Your bathtub drains directly into a concrete sump pit; not "the wall" as such but a pit constructed for this purpose. In the US and Canada, open sumps are used only for groundwater, like from drains that prevent basement floording. It kinda looks like someone wanted to put a bathroom into a basement, cheap, and came up with the horrific but clever idea to just put the tub over an existing groundwater sump.
First thing you should do is figure out what else drains into it. If it's just the tub and a nearby sink, you'd call it a "grey" water sump. By US and Canada code, this is really wrong. There are parts of the world with, well, different plumbing codes so I can't say if this is crazy wrong where you are. If it's only greywater involved, it's not necessarily an immediate health hazard.

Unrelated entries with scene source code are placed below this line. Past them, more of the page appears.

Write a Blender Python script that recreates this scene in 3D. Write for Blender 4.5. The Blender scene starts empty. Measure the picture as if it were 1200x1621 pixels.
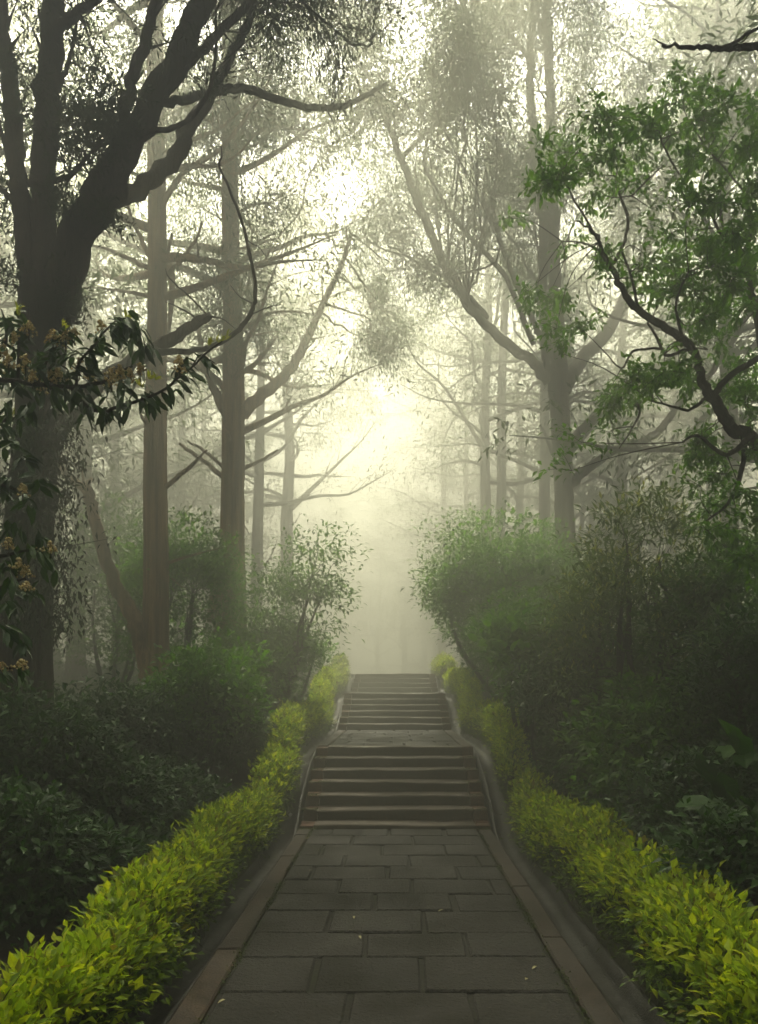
import bpy, math, random
import numpy as np
from math import radians, sin, cos, pi, exp

# ------------------------------------------------------------------ scene / camera
sc = bpy.context.scene
COL = sc.collection
VPX, HY, F, EYE = 625.0, 1088.0, 1150.0, 1.6      # how the photograph's pixels read as metres
RNG = np.random.default_rng(7)
random.seed(7)

def at(px, py, d):
    return np.array([(px - VPX) / F * d, d, EYE + (HY - py) / F * d])

def nrm(v):
    return v / np.maximum(np.linalg.norm(v, axis=-1, keepdims=True), 1e-9)

# ------------------------------------------------------------------ helpers
def link(o, parent=None):
    COL.objects.link(o)
    if parent is not None:
        o.parent = parent
    return o

def tag(o, label=None, cat=None, group=None, kind=None):
    if label: o['label'] = label
    if cat: o['category'] = cat
    if group: o['group'] = group
    if kind: o['kind'] = kind
    return o

def thing(name, label, cat, loc, group=None):
    o = bpy.data.objects.new(name, None)
    o.empty_display_size = 0.2
    o.location = [float(c) for c in loc]
    link(o)
    return tag(o, label, cat, group)

class MB:
    """collects vertices and faces, then links ONE mesh object"""
    def __init__(s):
        s.V = []; s.F = {3: [], 4: []}; s.n = 0; s.M = {3: [], 4: []}
    def add(s, V, F, mi=0):
        V = np.asarray(V, float).reshape(-1, 3)
        F = np.asarray(F, np.int64)
        if len(F) == 0: return
        s.V.append(V); s.F[F.shape[1]].append(F + s.n)
        s.M[F.shape[1]].append(np.full(len(F), mi, np.int32)); s.n += len(V)
    def mesh(s, name, mats, smooth=False, origin=(0, 0, 0)):
        V = np.concatenate(s.V) - np.asarray(origin, float)
        me = bpy.data.meshes.new(name)
        me.vertices.add(len(V)); me.vertices.foreach_set('co', V.astype(np.float32).ravel())
        idx = []; starts = []; mi = []; off = 0
        for k in (3, 4):
            if s.F[k]:
                f = np.concatenate(s.F[k]); idx.append(f.ravel())
                starts.append(off + np.arange(len(f)) * k); off += f.size
                mi.append(np.concatenate(s.M[k]))
        idx = np.concatenate(idx); starts = np.concatenate(starts); mi = np.concatenate(mi)
        me.loops.add(len(idx)); me.loops.foreach_set('vertex_index', idx.astype(np.int32))
        me.polygons.add(len(starts)); me.polygons.foreach_set('loop_start', starts.astype(np.int32))
        me.polygons.foreach_set('material_index', mi)
        me.polygons.foreach_set('use_smooth', np.full(len(starts), smooth, bool))
        me.update(calc_edges=True)
        for m in (mats if isinstance(mats, (list, tuple)) else [mats]):
            me.materials.append(m)
        return me
    def build(s, name, mats, parent=None, smooth=False):
        org = parent_origin(parent)
        return link(bpy.data.objects.new(name, s.mesh(name, mats, smooth, org)), parent)

def parent_origin(p):
    o = np.zeros(3)
    while p is not None:
        o = o + np.array(p.location); p = p.parent
    return o

def box(mb, x0, x1, y0, y1, z0, z1, ch=0.0, mi=0, jit=0.0):
    """a block with a chamfered upper edge"""
    if ch <= 0:
        V = [(x0,y0,z0),(x1,y0,z0),(x1,y1,z0),(x0,y1,z0),(x0,y0,z1),(x1,y0,z1),(x1,y1,z1),(x0,y1,z1)]
        mb.add(V, [(0,3,2,1),(4,5,6,7),(0,1,5,4),(1,2,6,5),(2,3,7,6),(3,0,4,7)], mi); return
    j = lambda: random.uniform(-jit, jit)
    zt = [j() * .4 for _ in range(4)]
    cs = [(x0+j(), y0+j()), (x1+j(), y0+j()), (x1+j(), y1+j()), (x0+j(), y1+j())]
    sg = [(1, 1), (-1, 1), (-1, -1), (1, -1)]
    V = [(a, b, z0) for a, b in cs] + [(cs[i][0], cs[i][1], z1 - ch + zt[i]) for i in range(4)] \
      + [(cs[i][0] + sg[i][0]*ch, cs[i][1] + sg[i][1]*ch, z1 + zt[i]) for i in range(4)]
    Fq = [(8,9,10,11)]
    for k in (0, 4):
        for i in range(4):
            a, b = k + i, k + (i+1) % 4
            Fq.append((a, b, b+4, a+4))
    mb.add(V, Fq, mi)

def smoothpath(pts, rad, sub=5):
    """Catmull-Rom through control points"""
    P = np.asarray(pts, float); R = np.asarray(rad, float)
    if len(P) < 3:
        t = np.linspace(0, 1, sub + 1)[:, None]
        return P[0] * (1 - t) + P[1] * t, np.linspace(R[0], R[1], sub + 1)
    E = np.vstack([2*P[0]-P[1], P, 2*P[-1]-P[-2]])
    out = []; ro = []
    for i in range(len(P) - 1):
        p0, p1, p2, p3 = E[i:i+4]
        for k in range(sub):
            t = k / sub
            out.append(.5*((2*p1)+(-p0+p2)*t+(2*p0-5*p1+4*p2-p3)*t*t+(-p0+3*p1-3*p2+p3)*t**3))
            ro.append(R[i]*(1-t)+R[i+1]*t)
    out.append(P[-1]); ro.append(R[-1])
    return np.array(out), np.array(ro)

def tube(mb, P, R, sides=8, rough=0.0, rng=RNG, mi=0, cap=True):
    P = np.asarray(P, float); R = np.asarray(R, float); n = len(P)
    T = nrm(np.gradient(P, axis=0))
    u = np.cross(T[0], [0, 0, 1.0]) if abs(T[0][2]) < .9 else np.cross(T[0], [1.0, 0, 0])
    u = u / np.linalg.norm(u)
    a = np.arange(sides) * 2 * pi / sides
    prof = np.zeros(sides)
    if rough > 0:                       # flutes that run along the trunk
        prof = sum(rng.uniform(.3, 1) / k**.5 * np.sin(k*a + rng.uniform(0, 6.3)) for k in (2, 3, 5, 7, 11))
        prof = prof / max(abs(prof).max(), 1e-6)
    V = np.zeros((n, sides, 3))
    for i in range(n):
        u = u - T[i] * np.dot(u, T[i]); u /= np.linalg.norm(u)
        v = np.cross(T[i], u)
        r = R[i] * (1 + rough * prof + (rough * .35 * rng.normal(size=sides) if rough else 0))
        V[i] = P[i] + np.outer(r*np.cos(a), u) + np.outer(r*np.sin(a), v)
    i = np.arange(n-1)[:, None]; j = np.arange(sides)[None]
    k = (j + 1) % sides
    Fq = np.stack([i*sides+j, i*sides+k, (i+1)*sides+k, (i+1)*sides+j], -1).reshape(-1, 4)
    mb.add(V.reshape(-1, 3), Fq, mi)
    if cap:
        e = V[-1]; c = e.mean(0)
        mb.add(np.vstack([e, c]), [(q, (q+1) % sides, sides) for q in range(sides)], mi)

def leaves(mb, P, D, N, L, W, kind='fold', mi=0):
    P = np.asarray(P, float); n = len(P)
    if n == 0: return
    D = nrm(np.asarray(D, float)); S = nrm(np.cross(D, N)); N = np.cross(S, D)
    L = np.broadcast_to(np.asarray(L, float), (n,))[:, None]; W = np.broadcast_to(np.asarray(W, float), (n,))[:, None]
    if kind == 'quad':
        V = np.stack([P, P + D*L*.45 + S*W*.5, P + D*L - N*L*.08, P + D*L*.45 - S*W*.5], 1)
        Fq = np.arange(n)[:, None]*4 + np.array([0, 1, 2, 3]); mb.add(V, Fq, mi); return
    if kind == 'fold':
        m = P + D*L*.45
        V = np.stack([P, m - S*W*.5 + N*W*.16, m, m + S*W*.5 + N*W*.16, P + D*L - N*L*.13], 1)
        t = np.array([(0,3,2),(0,2,1),(2,3,4),(2,4,1)])
        mb.add(V, (np.arange(n)[:, None, None]*5 + t).reshape(-1, 3), mi); return
    # 'long': petiole end, two stations, tip; a real bent blade
    m1 = P + D*L*.3 - N*L*.01; m2 = P + D*L*.66 - N*L*.08
    V = np.stack([P, m1 - S*W*.43 + N*W*.14, m1, m1 + S*W*.43 + N*W*.14,
                  m2 - S*W*.42 + N*W*.10, m2, m2 + S*W*.42 + N*W*.10, P + D*L*.99 - N*L*.22], 1)
    t = np.array([(0,3,2),(0,2,1),(5,6,7),(5,7,4)]); q = np.array([(2,3,6,5),(1,2,5,4)])
    base = np.arange(n)[:, None, None]*8
    nv = mb.n
    mb.V.append(V.reshape(-1, 3)); mb.n += n*8
    mb.F[3].append((base + t).reshape(-1, 3) + nv); mb.M[3].append(np.full(n*4, mi, np.int32))
    mb.F[4].append((base + q).reshape(-1, 4) + nv); mb.M[4].append(np.full(n*2, mi, np.int32))

# ------------------------------------------------------------------ materials
def nt_new(name):
    m = bpy.data.materials.new(name); m.use_nodes = True
    nt = m.node_tree; nt.nodes.clear()
    out = nt.nodes.new('ShaderNodeOutputMaterial')
    return m, nt, out

def ramp(nt, fac, stops):
    r = nt.nodes.new('ShaderNodeValToRGB'); e = r.color_ramp.elements
    while len(e) < len(stops): e.new(.5)
    for i, (p, c) in enumerate(stops):
        e[i].position = p; e[i].color = (*c, 1)
    nt.links.new(fac, r.inputs[0]); return r.outputs[0]

def noise(nt, vec, scale, detail=6, rough=.6):
    n = nt.nodes.new('ShaderNodeTexNoise'); n.inputs['Scale'].default_value = scale
    n.inputs['Detail'].default_value = detail; n.inputs['Roughness'].default_value = rough
    nt.links.new(vec, n.inputs['Vector']); return n.outputs['Fac']

def mixc(nt, f, a, b):
    m = nt.nodes.new('ShaderNodeMix'); m.data_type = 'RGBA'
    for sock, v in ((m.inputs[0], f), (m.inputs[6], a), (m.inputs[7], b)):
        if hasattr(v, 'links'): nt.links.new(v, sock)
        elif isinstance(v, (int, float)): sock.default_value = v
        else: sock.default_value = (*v, 1)
    return m.outputs[2]

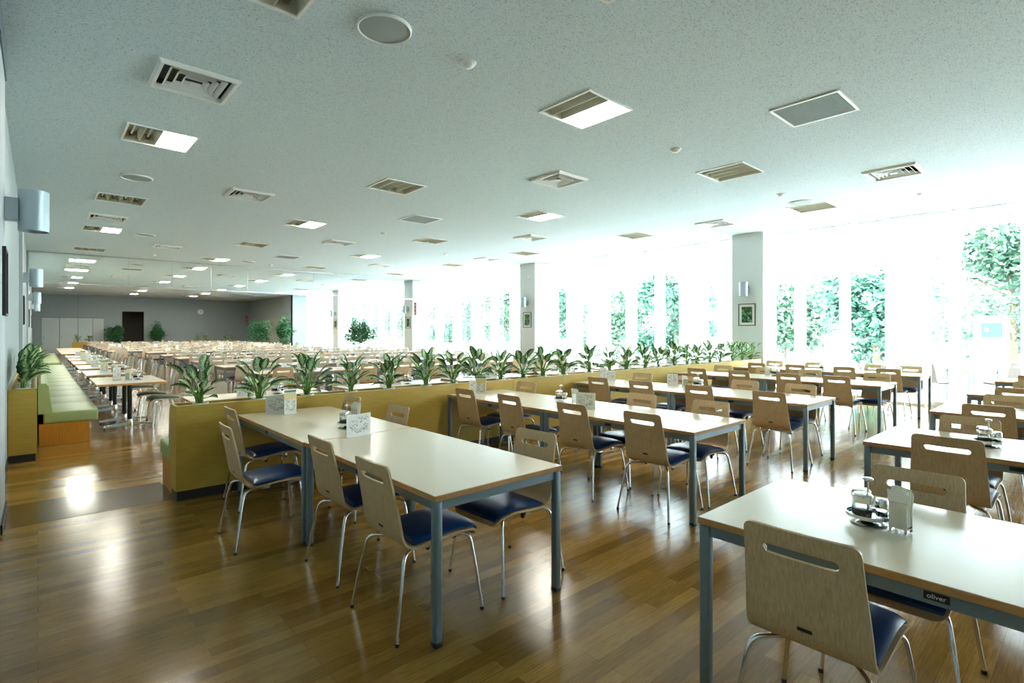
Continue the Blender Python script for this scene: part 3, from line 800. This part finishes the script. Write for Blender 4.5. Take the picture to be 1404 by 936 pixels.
PK = [plant_kit(11, 19), plant_kit(5, 17), plant_kit(23, 19, 1.03), plant_kit(31, 18, .95), plant_kit(47, 20)]
PX = [1.08, 1.57, 2.03, 2.50, 2.95, 3.44, 3.82, 4.22, 4.61, 5.02, 5.40, 5.84, 6.43, 6.95, 7.40, 7.95, 8.36, 8.90, 9.35, 9.75, 10.25, 10.68, 11.25, 11.70, 12.12]
for k, x in enumerate(PX):
    thing('potted_plant', (x, PY0+.125, PH+.001), rnd.uniform(0, 6.28), 'variegated leafy plant in white pot, %s along the planter wall from the aisle' % ORD[k+1], 'plant', 'variegated plants in the planter wall', PK[k % 5])
PKL = [plant_kit(61, 34, 1.02, .72, 1.55), plant_kit(67, 36, 1.06, .72, 1.55)]
for k, y in enumerate([8.12, 8.42, 8.75, 9.15, 10.2]):
    thing('potted_plant', (-.125, y, PH+.001), 0, 'bushy variegated plant in white pot at the left wall, %s behind the bench' % ORD[k+1], 'plant', 'variegated plants at the left wall', PKL[k % 2])
for k, (x, y) in enumerate([(1.75, 40.72), (2.3, 40.72), (8.0, 40.72), (8.5, 40.72), (9.7, 40.72), (10.2, 40.72)]):
    thing('potted_plant', (x, y, PH+.001), k*2.1, 'small dark leafy plant in the far planters, %s from the left' % ORD[k+1], 'plant', 'plants in the far planters', PK[k % 5])

# ------------------------------------------------------------------ benches
def bench(x0, y0, x1, y1, face, label, seams=None):
    """face: '+x' or '+y' = the way the sitter looks; box between the corners"""
    seams = seams or []
    m = MB(); mb = MB(); bs = MB()
    if face == '+x':
        w = x1-x0
        back = [(0, .40), (0, .765), (.03, .79), (.075, .785), (.10, .75), (.135, .45), (.14, .40)]
        m.prism([(x0+a, b) for a, b in back], y0, y1, axis='y')
        n = max(1, round((y1-y0)/1.0))
        for i in range(n):
            a, b = y0+(y1-y0)*i/n, y0+(y1-y0)*(i+1)/n
            mb.box(x0+.05, a+.001, .27, x1, b-.001, .42, bev=.022, seg=3)
        bs.box(x0+.01, y0+.01, 0, x1-.09, y1-.01, .272)
    else:
        back = [(0, .40), (0, .765), (.03, .79), (.075, .785), (.10, .75), (.135, .45), (.14, .40)]
        m.prism([(y0+a, b) for a, b in back], x0, x1, axis='x')
        n = max(1, round((x1-x0)/1.0))
        for i in range(n):
            a, b = x0+(x1-x0)*i/n, x0+(x1-x0)*(i+1)/n
            mb.box(a+.001, y0+.05, .27, b-.001, y1, .42, bev=.022, seg=3)
        bs.box(x0+.01, y0+.01, 0, x1-.01, y1-.09, .272)
    thing('bench', (0, 0, 0), 0, label, 'bench', None, [('backrest', m.mesh('bench_back', GREEN, sharp=30)), ('seat', mb.mesh('bench_seat', GREEN)), ('base', bs.mesh('bench_base', ORANGE), [], 'orange wood base')])
bench(0.0, 8.95, .60, 21.4, '+x', 'long pale green padded bench with orange base along the left wall')
bench(0.0, 23.0, .60, 33.0, '+x', 'further green padded bench beyond the glass screen at the left wall')
bench(.88, 5.502, 12.35, 6.10, '+y', 'green padded bench backing onto the planter wall, end showing at left')

# pedestal tables
def pedestal_kit(w, l, axis):
    """w across the foot bars, l along the pair of columns (local y)"""
    H = .70; m = MB(); m.box(-w/2, -l/2, H-.03, w/2, l/2, H, 1, bev=.003, seg=1); m.bm.normal_update()
    for f in m.bm.faces:
        if f.normal.z > .9: f.material_index = 0
    kit = [('tabletop', m.mesh('pedestal_top', TOPFAR, EDGE))]
    for s in (-1, 1):
        y = s*.335
        m = MB(); m.tube([(0, y, .09), (0, y, H-.03)], .03, 14); c = m.mesh('column', BLACK)
        m = MB()
        m.lathe([(.045, .03), (.045, .10), (.034, .13)], (0, y, 0), 16)
        for q in (-1, 1):
            m.rings([[(q*.03, y-.035, .045), (q*.03, y+.035, .045), (q*.03, y+.03, .095), (q*.03, y-.03, .095)], [(q*.315, y-.022, .022), (q*.315, y+.022, .022), (q*.315, y+.018, .048), (q*.315, y-.018, .048)]], smooth=False)
        fb = m.mesh('foot_bar', CHROME, sharp=40)
        m = MB()
        for q in (-1, 1): m.lathe([(.016, 0), (.016, .024)], (q*.30, y, 0), 10)
        kit.append(('column', c)); kit.append(('foot_bar', fb, [('glide', m.mesh('glide', BLACK))]))
    return kit
PT = pedestal_kit(.84, 1.5, 'y')
for k in range(6):
    y = 9.38+.75+2.08*k
    thing('bench_table', (1.03, y, 0), 0, 'narrow table on black columns and chrome feet, %s along the left bench' % ORD[k+1], 'table', 'pedestal tables along the left bench', PT)
    for q, dy in enumerate((-.38, .38)):
        thing('bench_chair', (1.43+rnd.uniform(0, .06), y+dy, 0), math.pi+jit(4), 'olive-seated wooden chair, %s at the %s table along left bench' % (['nearer', 'further'][q], ORD[k+1]), 'chair', 'olive chairs along the left bench', KB)
for k in range(4):
    y = 23.6+2.08*k
    thing('bench_table', (1.0, y, 0), 0, 'narrow table on black columns, %s along the bench beyond the glass screen' % ORD[k+1], 'table', 'pedestal tables beyond the glass screen', PT)
for k in range(6):
    x = 1.22+.75+1.78*k
    thing('bench_table', (x, 6.62, 0), math.pi/2, 'narrow pedestal table behind the planter wall, %s from the aisle' % ORD[k+1], 'table', 'pedestal tables behind the planter wall', PT)
    for q, dx in enumerate((-.37, .37)):
        thing('bench_chair', (x+dx, 7.10+rnd.uniform(0, .05), 0), -math.pi/2+jit(4), 'olive-seated wooden chair behind the planter wall, %s from the aisle' % ORD[2*k+q+1], 'chair', 'olive chairs behind the planter wall', KB)

# ------------------------------------------------------------------ things on the tables
def cruet_kit():
    kit = []
    m = MB(); m.lathe([(.055, .0), (.062, .004), (.05, .010), (.02, .014), (.02, .022), (.068, .024), (.075, .026), (.076, .040), (.072, .040), (.070, .030), (.0, .029)], n=36, cap=False); kit.append(('tray', m.mesh('tray', CHROME)))
    m = MB(); m.tube([(0, 0, .028), (0, 0, .165)], .004, 8); m.lathe([(.012, .163), (.019, .168), (.019, .173), (.010, .177)], n=16); kit.append(('handle', m.mesh('handle', CHROME)))
    for k, (x, y, r) in enumerate(((-.034, .020, .032), (.034, .020, .032), (.002, -.045, .021))):
        h = .088 if k < 2 else .066
        m = MB(); m.lathe([(r*.96, .031), (r, .036), (r, h), (r*.9, h+.006)], (x, y, 0), 24, cap=False); g = m.mesh('jar', JAR)
        m = MB(); m.lathe([(r*.93, .033), (r*.93, .033+(.030 if k == 0 else .020))], (x, y, 0), 20); c = m.mesh('sauce', SOY if k < 2 else CHROME)
        m = MB(); m.lathe([(r*1.06, h), (r*1.08, h+.004), (r*1.08, h+.026), (r*.9, h+.032), (.002, h+.034)], (x, y, 0), 24, cap=False); l = m.mesh('lid', CHROME)
        kit.append(('jar', g, [('sauce', c), ('lid', l)]))
    return kit
def napkin_kit(seed=3):
    r = random.Random(seed); kit = []
    m = MB(); t = .002
    for y in (-.025, .025): m.box(-.029, y-.001, .016, .029, y+.001, .112 if y < 0 else .122)
    m.box(-.029, -.024, .014, .029, .024, .016)
    for x in (-1, 1):
        m.box(min(x*.029, x*.020), -.038, 0, max(x*.029, x*.020), .038, .003)
        for y in (-.025, .025): m.box(min(x*.029, x*.020), y-.001, .003, max(x*.029, x*.020), y+.001, .016)
    kit.append(('holder', m.mesh('holder', STEEL)))
    m = MB()
    for i in range(11):
        y = -.02+.04*i/10; z = .150+r.uniform(-.014, .014); x0 = -.026; x1 = .026; dy = (i-5)*.0006+r.uniform(-.0015, .0015); e0 = r.uniform(-.012, .004); e1 = r.uniform(-.004, .012)
        m.rings([[(x0, y-.0012, .02), (x1, y-.0012, .02), (x1, y+.0012, .02), (x0, y+.0012, .02)], [(x0+e0, y+dy-.0012, z), (x1+e1, y+dy-.0012, z-.008), (x1+e1, y+dy+.0012, z-.008), (x0+e0, y+dy+.0012, z)]], smooth=False)
    kit.append(('napkins', m.mesh('napkins', mat('cream_napkin', (.88, .85, .74), .8))))
    return kit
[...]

If a toilet drains into it, it's "black" water, your apartment must reek something awful, and really I think you should consider the place unlivable. I can't imagine it's acceptable anywhere on the planet to live in a place with an open sewer pit.
There is no "fix" other than to gut the bathroom and, at significant expense and disruption, dig up the floor and install a proper closed sump. Your landlord will already have considered this and you can see he opted as he did.
Good luck.
Note added later: is there any other access into that pit? a hatch or door or something? That plastic sump pump is not going to last forever, and it surely isn't going to be removed and replaced via the bathtub drain hole. If there's no other access, then I take back the "clever" part of my comment above; this is just horrific.